Many of my clients make over 10%, and over 15%, and some even over 20%
They achieve this through a combination of focused revenue generation, confident pricing, and good, old-fashioned cost management.
One of my clients actually asked me if his 20 percent profit should be considered good.
He had already won the lottery, and was wondering if he should be satisfied…or should he shoot for more?
Always Room for More Profit
Depending on where you are starting from, I insist that all my clients budget for at least 10%, and from there they should climb the profit ladder to higher levels.
At any of these levels, you are already among the more successful in the industry.
And yet there is always room for improvement.
You may think your current profit level is as high as it gets. You are wrong.
Let me explain.
What Owners Get Wrong About Profit
- Comparing to industry average. I have never met an owner of a successful landscape firm who comes to me in hopes of owning an average company. Averages combine the winners and the losers. I’m interested in winners only. How about you?
- Comparing to their friend’s landscape or irrigation firm down the street. Each company has a niche that dictates the profit potential. And each owner has different expectations for what’s possible. It’s the combination that drives profit. You want to maximize the profit based on what’s truly possible, and not just settle for what your neighbor is doing.

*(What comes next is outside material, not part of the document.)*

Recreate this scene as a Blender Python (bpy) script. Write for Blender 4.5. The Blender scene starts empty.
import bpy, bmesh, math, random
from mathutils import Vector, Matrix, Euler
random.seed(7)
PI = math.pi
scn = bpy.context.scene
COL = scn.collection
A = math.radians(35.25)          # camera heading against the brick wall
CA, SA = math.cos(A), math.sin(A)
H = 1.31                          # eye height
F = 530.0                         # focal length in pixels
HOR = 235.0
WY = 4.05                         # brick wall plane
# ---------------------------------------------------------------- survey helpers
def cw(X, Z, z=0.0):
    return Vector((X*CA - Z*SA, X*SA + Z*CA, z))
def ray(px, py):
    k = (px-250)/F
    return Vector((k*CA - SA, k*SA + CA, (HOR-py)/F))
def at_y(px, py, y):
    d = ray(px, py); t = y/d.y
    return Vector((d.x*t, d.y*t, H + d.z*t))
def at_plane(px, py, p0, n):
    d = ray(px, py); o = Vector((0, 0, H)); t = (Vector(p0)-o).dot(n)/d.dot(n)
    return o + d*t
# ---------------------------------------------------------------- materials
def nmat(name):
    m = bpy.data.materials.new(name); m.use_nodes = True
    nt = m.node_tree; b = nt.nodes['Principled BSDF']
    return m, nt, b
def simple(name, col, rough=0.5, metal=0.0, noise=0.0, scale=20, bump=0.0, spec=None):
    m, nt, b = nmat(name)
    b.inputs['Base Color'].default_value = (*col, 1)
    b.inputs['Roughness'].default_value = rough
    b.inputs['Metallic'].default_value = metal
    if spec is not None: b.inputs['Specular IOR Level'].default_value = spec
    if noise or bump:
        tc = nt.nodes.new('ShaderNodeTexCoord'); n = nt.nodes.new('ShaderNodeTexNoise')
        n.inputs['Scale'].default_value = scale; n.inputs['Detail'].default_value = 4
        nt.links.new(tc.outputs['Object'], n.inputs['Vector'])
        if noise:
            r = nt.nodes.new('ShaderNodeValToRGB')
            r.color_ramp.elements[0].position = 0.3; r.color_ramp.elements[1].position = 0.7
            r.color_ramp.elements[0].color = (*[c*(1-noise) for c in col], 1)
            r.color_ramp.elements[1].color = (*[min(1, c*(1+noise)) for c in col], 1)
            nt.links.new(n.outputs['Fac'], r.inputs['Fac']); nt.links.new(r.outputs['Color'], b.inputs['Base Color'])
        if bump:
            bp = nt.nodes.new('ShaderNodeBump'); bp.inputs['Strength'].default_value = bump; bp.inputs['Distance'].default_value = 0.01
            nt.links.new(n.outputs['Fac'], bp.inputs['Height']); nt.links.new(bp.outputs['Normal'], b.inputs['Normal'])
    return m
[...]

- Convince themselves nothing big can be done. Cost management focuses on efficiency, cost-cutting and reduction. And while efficiency is key to profit, you can’t cut your way to prosperity. Big opportunities––evident to fresh eyes––also come from accessing service mix, contract structure, level of employees, overhead/overlap, selling skills, incentives, and employee buy-in, to name just a few of the strategies.
- Big profit increases don’t have to come with a 3-5 year plan. The way to increase your bottom line, for example by 5 percentage points, may involve making 10 half-point improvements, or 20 quarter-point improvements. But this does not need to take 3-5 years to accomplish. It is easier to make a series of bold moves upfront, than to spread out small changes over many years.
- They assume that when their company gets larger, they must give up profit for scale. Careful of complacency; some owners of large firms are satisfied to take ‘a small percent on a large volume’, this does not mean you must settle for the same. Hungry companies are in it to win it.
I have never seen a situation where profit could not go up. Ever.